Texas & N.C. Going After Amazon

Two states' disputes with Amazon.com made the news this week.

On Saturday, the Dallas Morning News (DMN) reported here:
Texas has sent Amazon .com Inc. a $269 million bill for uncollected sales taxes on purchases made by state residents from the Seattle-based Internet superstore over a four-year period ...

The uncollected sales taxes are from December 2005 to December 2009 and include interest and penalties.
The DMN took credit for the investigation that led to this bill being sent to Amazon. The newspaper asked why Amazon wasn't collecting sales taxes in the state despite operating a distribution center in Irving, Texas. The Texas comptroller agreed and started an investigation into "Amazon's taxing status" in May of 2008.

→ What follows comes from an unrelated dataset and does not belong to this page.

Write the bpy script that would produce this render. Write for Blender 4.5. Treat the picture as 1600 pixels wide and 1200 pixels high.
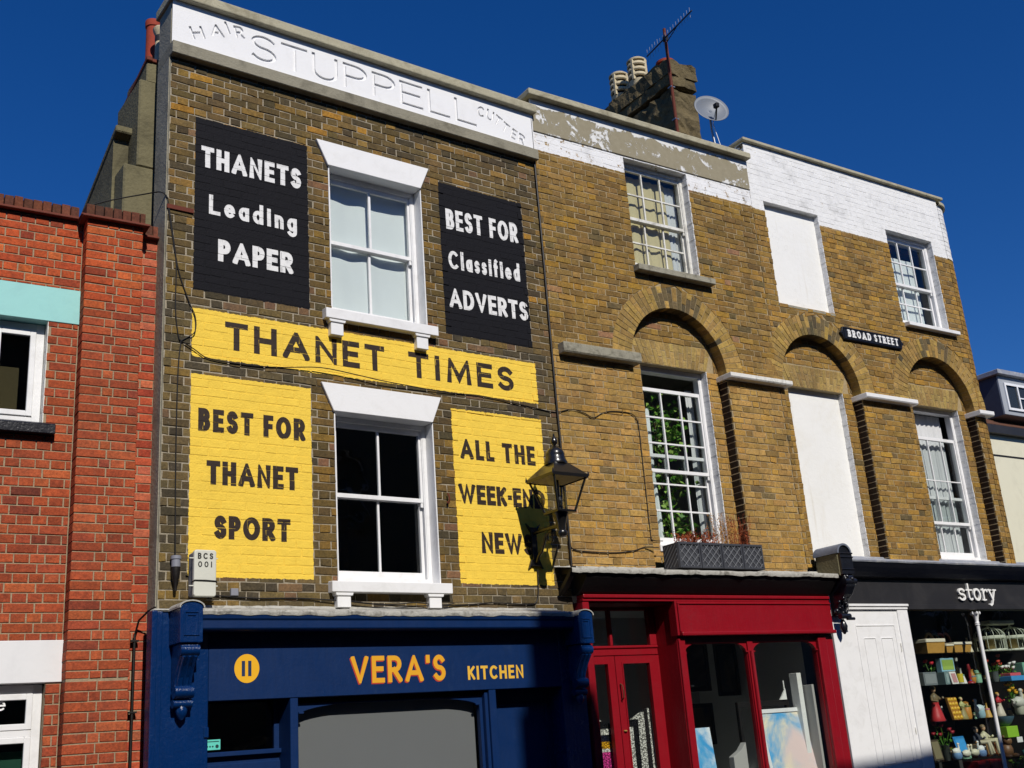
import bpy, bmesh, math, random
from math import sin, cos, pi, radians, atan2, hypot, sqrt
from mathutils import Vector, Matrix
from mathutils.geometry import delaunay_2d_cdt

scene = bpy.context.scene
for o in list(bpy.data.objects):
    bpy.data.objects.remove(o)
COL = scene.collection

# ------------------------------------------------------------------ camera
CAM = Vector((-2.93, -8.797, 1.6))
YAW, PITCH, ROLL = radians(36.7466), radians(17.7858), radians(-4.3295)
_f = Vector((sin(YAW)*cos(PITCH), cos(YAW)*cos(PITCH), sin(PITCH)))
_r = Vector((cos(YAW), -sin(YAW), 0))
_u = _r.cross(_f)
CR = cos(ROLL)*_r + sin(ROLL)*_u
CU = -sin(ROLL)*_r + cos(ROLL)*_u
cam_data = bpy.data.cameras.new('camera')
cam_data.sensor_width = 36.0
cam_data.lens = 1739.49/1600*36.0
cam_data.clip_start = 0.05
cam_data.clip_end = 3000
cam = bpy.data.objects.new('camera', cam_data)
COL.objects.link(cam)
R3 = Matrix((CR, CU, -_f)).transposed()
cam.matrix_world = Matrix.Translation(CAM) @ R3.to_4x4()
scene.camera = cam

# ------------------------------------------------------------------ sky, sun, exposure
SUN_AZ, SUN_EL = radians(-10), radians(39.5)
LDIR = Vector((sin(SUN_AZ)*cos(SUN_EL), -cos(SUN_AZ)*cos(SUN_EL), sin(SUN_EL)))
world = bpy.data.worlds.new('World')
scene.world = world
world.use_nodes = True
wn = world.node_tree
wn.nodes.clear()
wo = wn.nodes.new('ShaderNodeOutputWorld')
wb = wn.nodes.new('ShaderNodeBackground')
sky = wn.nodes.new('ShaderNodeTexSky')
sky.sky_type = 'NISHITA'
sky.sun_disc = False
sky.sun_elevation = SUN_EL
sky.sun_rotation = pi - SUN_AZ
sky.altitude = 0
sky.air_density = 1.0
sky.dust_density = 0.0
sky.ozone_density = 3.0
hs = wn.nodes.new('ShaderNodeHueSaturation')
hs.inputs['Saturation'].default_value = 1.35
hs.inputs['Value'].default_value = 1.0
wn.links.new(sky.outputs[0], hs.inputs['Color'])
tn = wn.nodes.new('ShaderNodeMix'); tn.data_type = 'RGBA'; tn.blend_type = 'MULTIPLY'
tn.inputs[0].default_value = 1.0
tn.inputs[7].default_value = (0.58, 0.77, 1.16, 1)      # clear, polarised blue
wn.links.new(hs.outputs[0], tn.inputs[6])
wn.links.new(tn.outputs[2], wb.inputs['Color'])
wb.inputs['Strength'].default_value = 0.07
wn.links.new(wb.outputs[0], wo.inputs['Surface'])

sl = bpy.data.lights.new('sun', 'SUN')
sl.energy = 4.3
sl.angle = radians(0.53)
sl.color = (1.0, 0.95, 0.87)
sun = bpy.data.objects.new('sun', sl)
COL.objects.link(sun)
sun.location = (-5, -30, 30)
sun.rotation_euler = (-LDIR).to_track_quat('-Z', 'Y').to_euler()

vs = scene.view_settings
vs.view_transform = 'Standard'
vs.look = 'None'
vs.exposure = 0.0
vs.gamma = 1.0
vs.use_curve_mapping = False
scene.render.engine = 'CYCLES'
scene.cycles.max_bounces = 8
scene.cycles.transparent_max_bounces = 16
scene.cycles.caustics_reflective = False
scene.cycles.caustics_refractive = False

# ------------------------------------------------------------------ frames of the street fronts
# local x runs along a front, y into the house, z up
class Frame:
    def __init__(s, ox, oy, deg):
        s.o = Vector((ox, oy, 0)); s.a = radians(deg)
        s.t = Vector((cos(s.a), sin(s.a), 0)); s.n = Vector((-sin(s.a), cos(s.a), 0))
    def w(s, x, y, z):
        return s.o + s.t*x + s.n*y + Vector((0, 0, z))
F_MAIN = Frame(0, 0, 0)
F_RIGHT = Frame(4.19, 0, -2.9)
F_RED = Frame(0, 0.2, -3.15)
F_WORLD = Frame(0, 0, 0)

def project(p):
    v = p - CAM
    d = v.dot(_f)
    if d < 0.1:
        return None
    return (800 + 1739.49*v.dot(CR)/d, 600 - 1739.49*v.dot(CU)/d, d)

# ------------------------------------------------------------------ objects
FRAME, BASE = {}, {}

def tag(o, label, cat, group=None):
    o['label'] = label
    o['category'] = cat
    if group:
        o['group'] = group
    return o

def thing(name, label, cat, fr, base=(0, 0, 0), group=None):
    o = bpy.data.objects.new(name, None)
    o.empty_display_size = 0.1
    COL.objects.link(o)
    o.location = fr.w(*base)
    o.rotation_euler = (0, 0, fr.a)
    BASE[o.name] = Vector(base)
    FRAME[o.name] = fr
    return tag(o, label, cat, group)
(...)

Amazon's response is that "the assessment is without merit."

Bookstores have long claimed that Amazon has an unfair advantage when it comes to state sales taxes. Bookstores are forced to collect these taxes while Internet companies use strategies to avoid paying taxes.

BookWeb.org had an article about this subject in late December here:
In its Saturday, December 19, editorial, "The Web gets a pass: Online shoppers should pay the same sales tax, the Pittsburgh Post-Gazette noted, "While legislators tried to plug a deficit that came with the dour economy, $300 million in sales taxes on Internet purchases go uncollected annually," according to the state Department of Revenue" ....

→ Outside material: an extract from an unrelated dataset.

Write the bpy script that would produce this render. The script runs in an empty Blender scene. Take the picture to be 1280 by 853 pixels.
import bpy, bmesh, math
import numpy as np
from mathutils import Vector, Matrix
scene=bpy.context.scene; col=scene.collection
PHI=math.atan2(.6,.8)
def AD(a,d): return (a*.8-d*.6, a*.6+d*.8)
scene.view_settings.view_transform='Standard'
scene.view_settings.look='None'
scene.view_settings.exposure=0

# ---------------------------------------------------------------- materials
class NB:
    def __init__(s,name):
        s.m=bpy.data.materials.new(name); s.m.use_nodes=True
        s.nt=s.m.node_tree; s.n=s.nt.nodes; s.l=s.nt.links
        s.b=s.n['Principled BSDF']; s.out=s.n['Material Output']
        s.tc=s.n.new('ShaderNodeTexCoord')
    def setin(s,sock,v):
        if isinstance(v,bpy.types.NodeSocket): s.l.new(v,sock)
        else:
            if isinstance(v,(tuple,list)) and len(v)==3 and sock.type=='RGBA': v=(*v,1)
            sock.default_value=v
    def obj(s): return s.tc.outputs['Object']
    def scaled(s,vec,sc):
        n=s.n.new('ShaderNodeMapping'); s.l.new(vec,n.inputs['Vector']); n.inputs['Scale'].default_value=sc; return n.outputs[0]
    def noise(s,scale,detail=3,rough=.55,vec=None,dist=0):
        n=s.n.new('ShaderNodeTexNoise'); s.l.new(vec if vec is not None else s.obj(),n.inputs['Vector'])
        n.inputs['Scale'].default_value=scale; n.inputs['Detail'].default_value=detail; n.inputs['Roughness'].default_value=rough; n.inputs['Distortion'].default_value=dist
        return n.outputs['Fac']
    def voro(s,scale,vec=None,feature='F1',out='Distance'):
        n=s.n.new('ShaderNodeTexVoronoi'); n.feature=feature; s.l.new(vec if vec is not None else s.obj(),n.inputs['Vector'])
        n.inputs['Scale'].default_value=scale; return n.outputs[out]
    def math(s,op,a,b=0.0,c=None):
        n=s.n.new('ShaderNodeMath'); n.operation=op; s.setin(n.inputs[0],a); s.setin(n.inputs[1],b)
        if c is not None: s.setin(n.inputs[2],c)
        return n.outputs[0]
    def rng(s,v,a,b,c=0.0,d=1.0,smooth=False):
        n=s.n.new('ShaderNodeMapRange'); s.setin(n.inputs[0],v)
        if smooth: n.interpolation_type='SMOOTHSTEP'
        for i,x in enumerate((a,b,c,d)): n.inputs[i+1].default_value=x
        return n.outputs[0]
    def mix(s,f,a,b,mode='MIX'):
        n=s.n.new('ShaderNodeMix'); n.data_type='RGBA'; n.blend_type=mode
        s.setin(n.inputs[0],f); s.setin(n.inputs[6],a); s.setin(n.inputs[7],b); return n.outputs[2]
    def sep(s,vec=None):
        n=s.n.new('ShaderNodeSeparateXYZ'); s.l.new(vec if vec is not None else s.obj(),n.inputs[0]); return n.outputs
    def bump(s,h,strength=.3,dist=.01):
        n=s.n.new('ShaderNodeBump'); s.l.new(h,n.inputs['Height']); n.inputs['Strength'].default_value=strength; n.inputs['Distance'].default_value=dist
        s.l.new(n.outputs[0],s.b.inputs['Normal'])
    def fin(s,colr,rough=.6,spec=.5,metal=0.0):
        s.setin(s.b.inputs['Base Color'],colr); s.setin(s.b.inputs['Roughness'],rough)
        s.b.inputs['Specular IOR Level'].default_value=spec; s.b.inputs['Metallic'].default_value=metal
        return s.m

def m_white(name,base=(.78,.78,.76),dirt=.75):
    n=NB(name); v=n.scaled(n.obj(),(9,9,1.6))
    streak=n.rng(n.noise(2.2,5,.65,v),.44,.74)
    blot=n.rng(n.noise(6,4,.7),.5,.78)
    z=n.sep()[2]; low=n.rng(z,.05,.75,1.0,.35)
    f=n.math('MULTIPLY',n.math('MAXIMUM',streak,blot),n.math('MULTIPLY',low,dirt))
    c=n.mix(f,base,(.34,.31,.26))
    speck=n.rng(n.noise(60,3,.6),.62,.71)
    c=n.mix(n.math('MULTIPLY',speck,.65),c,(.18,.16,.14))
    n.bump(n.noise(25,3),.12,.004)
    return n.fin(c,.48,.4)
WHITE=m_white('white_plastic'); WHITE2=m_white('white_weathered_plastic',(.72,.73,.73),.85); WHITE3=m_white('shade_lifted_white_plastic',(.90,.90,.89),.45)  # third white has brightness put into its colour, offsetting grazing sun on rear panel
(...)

"The Internet is everywhere -- that is the whole point. It is its own nexus. To heap absurdity upon absurdity, a retail Internet company can have warehouses in a state if it is owned by a subsidiary, which is what Amazon.com does in Pennsylvania."
And that is exactly Amazon's defense in the Texas case. According to the DMN:
Amazon contended the distribution center [in Irving, Texas] was owned by one of its subsidiaries called Amazon.com KYDC LLC, which is located at the same address as its corporate headquarters in Seattle.
The DMN indicates that Amazon has other distribution centers in the states of Arizona, Indiana, Nevada, Pennsylvania and Virginia. In these tough fiscal times, those states might also find it useful to send a tax bill to Amazon.

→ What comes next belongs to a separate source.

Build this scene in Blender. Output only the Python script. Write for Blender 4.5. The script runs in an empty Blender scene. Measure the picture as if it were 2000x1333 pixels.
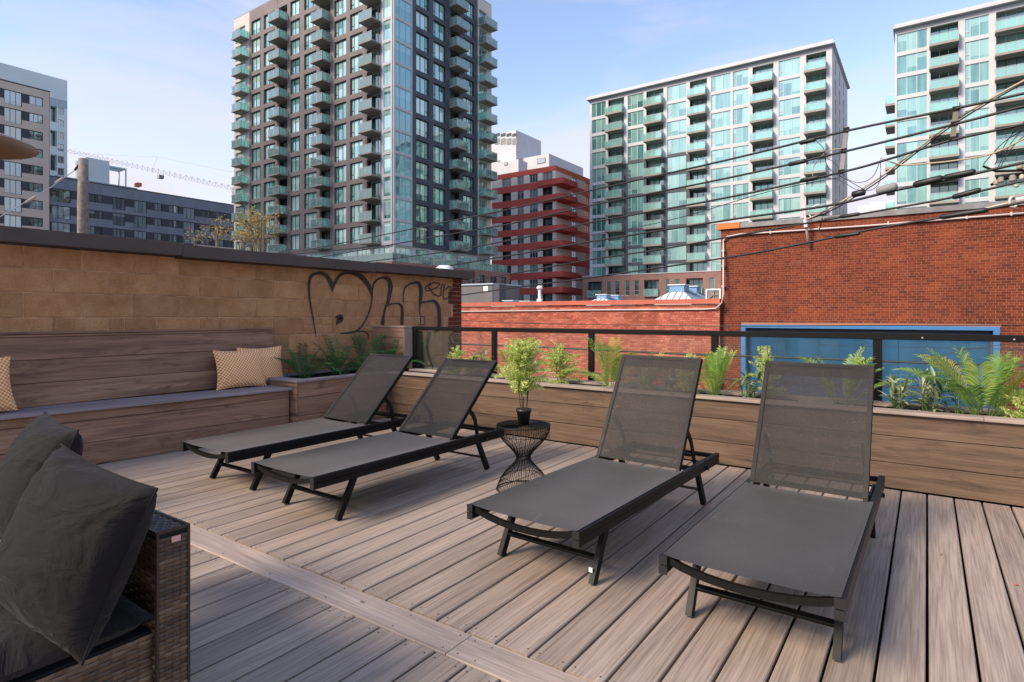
import bpy, math, random
from mathutils import Vector, Matrix
random.seed(7)
S = bpy.context.scene
COL = S.collection
PI = math.pi

# ---------------------------------------------------------------- camera
F, TH, HOR, EYE = 1158.0, math.radians(35.0), 616.5, 1.213
CT, ST = math.cos(TH), math.sin(TH)
cam = bpy.data.cameras.new('camera')
cam.sensor_width = 36; cam.lens = 36 * F / 2000; cam.shift_y = -0.025
cam.clip_start = 0.05; cam.clip_end = 3000
co = bpy.data.objects.new('camera', cam); COL.objects.link(co)
co.location = (0, 0, EYE); co.rotation_euler = (PI / 2, 0, TH)
S.camera = co

# ---------------------------------------------------------------- sky, sun, exposure
SUN_EL, SUN_AZ = math.radians(37), math.radians(204)   # azimuth clockwise from +Y
W = bpy.data.worlds.new('World'); S.world = W; W.use_nodes = True
nt = W.node_tree; nt.nodes.clear()
def N(t, typ, **kw):
    n = t.nodes.new(typ)
    for k, v in kw.items(): setattr(n, k, v)
    return n
out = N(nt, 'ShaderNodeOutputWorld'); bg = N(nt, 'ShaderNodeBackground')
sky = N(nt, 'ShaderNodeTexSky', sky_type='NISHITA')
sky.sun_disc = False; sky.sun_elevation = SUN_EL; sky.sun_rotation = SUN_AZ
sky.air_density = 1.0; sky.dust_density = 0.4; sky.ozone_density = 2.5
tc = N(nt, 'ShaderNodeTexCoord'); sep = N(nt, 'ShaderNodeSeparateXYZ')
nt.links.new(tc.outputs['Generated'], sep.inputs[0])
mp = N(nt, 'ShaderNodeMapping'); mp.inputs['Scale'].default_value = (1.6, 1.6, 5.5)
nt.links.new(tc.outputs['Generated'], mp.inputs[0])
nz = N(nt, 'ShaderNodeTexNoise'); nz.inputs['Scale'].default_value = 1.7; nz.inputs['Detail'].default_value = 7
nz.inputs['Roughness'].default_value = .55; nz.inputs['Distortion'].default_value = .6
nt.links.new(mp.outputs[0], nz.inputs['Vector'])
el = N(nt, 'ShaderNodeMapRange'); el.inputs['From Min'].default_value = 0.02; el.inputs['From Max'].default_value = .50
el.inputs['To Min'].default_value = 1.12; el.inputs['To Max'].default_value = 0.0; el.interpolation_type = 'SMOOTHSTEP'
nt.links.new(sep.outputs['Z'], el.inputs['Value'])
nr = N(nt, 'ShaderNodeMapRange'); nr.inputs['From Min'].default_value = .36; nr.inputs['From Max'].default_value = .68
nr.inputs['To Min'].default_value = -.24; nr.inputs['To Max'].default_value = .50
nt.links.new(nz.outputs['Fac'], nr.inputs['Value'])
ad = N(nt, 'ShaderNodeMath', operation='ADD', use_clamp=True)
nt.links.new(el.outputs[0], ad.inputs[0]); nt.links.new(nr.outputs[0], ad.inputs[1])
mixs = N(nt, 'ShaderNodeMix', data_type='RGBA')
nt.links.new(ad.outputs[0], mixs.inputs['Factor'])
tint = N(nt, 'ShaderNodeMix', data_type='RGBA', blend_type='MULTIPLY'); tint.inputs['Factor'].default_value = 1
tint.inputs['B'].default_value = (1.85, 1.56, 1.48, 1)
nt.links.new(sky.outputs[0], tint.inputs['A'])
nt.links.new(tint.outputs['Result'], mixs.inputs['A'])
mixs.inputs['B'].default_value = (4.4, 4.3, 4.75, 1)
nt.links.new(mixs.outputs['Result'], bg.inputs['Color'])
bg.inputs['Strength'].default_value = 0.10
nt.links.new(bg.outputs[0], out.inputs[0])

sl = bpy.data.lights.new('sun', 'SUN'); sl.energy = 2.7; sl.angle = math.radians(20); sl.color = (1, .85, .68)
so = bpy.data.objects.new('sun', sl); COL.objects.link(so)
sd = Vector((math.sin(SUN_AZ) * math.cos(SUN_EL), math.cos(SUN_AZ) * math.cos(SUN_EL), math.sin(SUN_EL)))
so.rotation_euler = sd.to_track_quat('Z', 'Y').to_euler(); so.location = (0, -20, 40)
S.view_settings.view_transform = 'Standard'; S.view_settings.look = 'None'
S.view_settings.exposure = 1.0; S.view_settings.gamma = 1; S.view_settings.use_curve_mapping = False
S.cycles.max_bounces = 8; S.cycles.transparent_max_bounces = 24; S.cycles.use_denoising = True

# ---------------------------------------------------------------- measuring helpers (photo point -> point on a real plane)
def ray(px, py):
    a = (px - 1000) / F
    return Vector((a * CT - ST, a * ST + CT, -(py - HOR) / F))
def onx(px, py, x): r = ray(px, py); return Vector((0, 0, EYE)) + r * (x / r.x)
def ony(px, py, y): r = ray(px, py); return Vector((0, 0, EYE)) + r * (y / r.y)
def onz(px, py, z): r = ray(px, py); return Vector((0, 0, EYE)) + r * ((z - EYE) / r.z)
def ond(px, py, d): return Vector((0, 0, EYE)) + ray(px, py) * d
def X_(px, y): return ony(px, 600, y).x
def Y_(px, x): return onx(px, 600, x).y

# ---------------------------------------------------------------- materials
MATS = {}
def newmat(name):
    m = bpy.data.materials.new(name); m.use_nodes = True
    t = m.node_tree; b = t.nodes['Principled BSDF']; MATS[name] = m
    return m, t, b
def L(t, a, b): t.links.new(a, b)
def coords(t, scale=(1, 1, 1), rnd=0.0, gen='Object'):
    c = N(t, 'ShaderNodeTexCoord'); m = N(t, 'ShaderNodeMapping')
    m.inputs['Scale'].default_value = scale
    L(t, c.outputs[gen], m.inputs[0])
    if rnd:
        oi = N(t, 'ShaderNodeObjectInfo'); mu = N(t, 'ShaderNodeMath', operation='MULTIPLY')
        mu.inputs[1].default_value = rnd; L(t, oi.outputs['Random'], mu.inputs[0])
        cb = N(t, 'ShaderNodeCombineXYZ')
        for i in range(3): L(t, mu.outputs[0], cb.inputs[i])
        L(t, cb.outputs[0], m.inputs['Location'])
    return m.outputs[0]
def noise(t, vec, scale, detail=5, rough=.55, dist=0):
    n = N(t, 'ShaderNodeTexNoise'); n.inputs['Scale'].default_value = scale; n.inputs['Detail'].default_value = detail
    n.inputs['Roughness'].default_value = rough; n.inputs['Distortion'].default_value = dist
    L(t, vec, n.inputs['Vector']); return n.outputs['Fac']
def ramp(t, fac, stops):
    r = N(t, 'ShaderNodeValToRGB'); e = r.color_ramp.elements
    while len(e) > 1: e.remove(e[0])
    e[0].position = stops[0][0]; e[0].color = (*stops[0][1], 1)
    for p, c in stops[1:]:
        q = e.new(p); q.color = (*c, 1)
    L(t, fac, r.inputs[0]); return r.outputs[0]
def mixc(t, fac, a, b, mode='MIX'):
    m = N(t, 'ShaderNodeMix', data_type='RGBA', blend_type=mode)
    for s, v in (('Factor', fac), ('A', a), ('B', b)):
        if isinstance(v, (int, float)): m.inputs[s].default_value = v
        elif isinstance(v, tuple): m.inputs[s].default_value = (*v, 1)
        else: L(t, v, m.inputs[s])
    return m.outputs['Result']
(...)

Yesterday Publishers Weekly reported here:
... Amazon won a round regarding North Carolina, where ... [a] federal judge ruled against North Carolina’s request for Amazon customer data, stating that the request is unconstitutional, violating First Amendment rights.
North Carolina has been trying to collect data on the customers who made purchases via Amazon in order that the state could begin to collect sales tax. U.S. District Judge Marsha J. Pechman in Seattle ruled that information already collected on customers in North Carolina should be destroyed.

Two weeks ago, the Seattle Times reported here:
Amazon has no offices or warehouses in North Carolina, so state lawmakers last year decided the company's relationships with local marketing affiliates amounted to a physical presence. Amazon responded by severing ties with its North Carolina affiliates, a move it also made in Rhode Island and Colorado.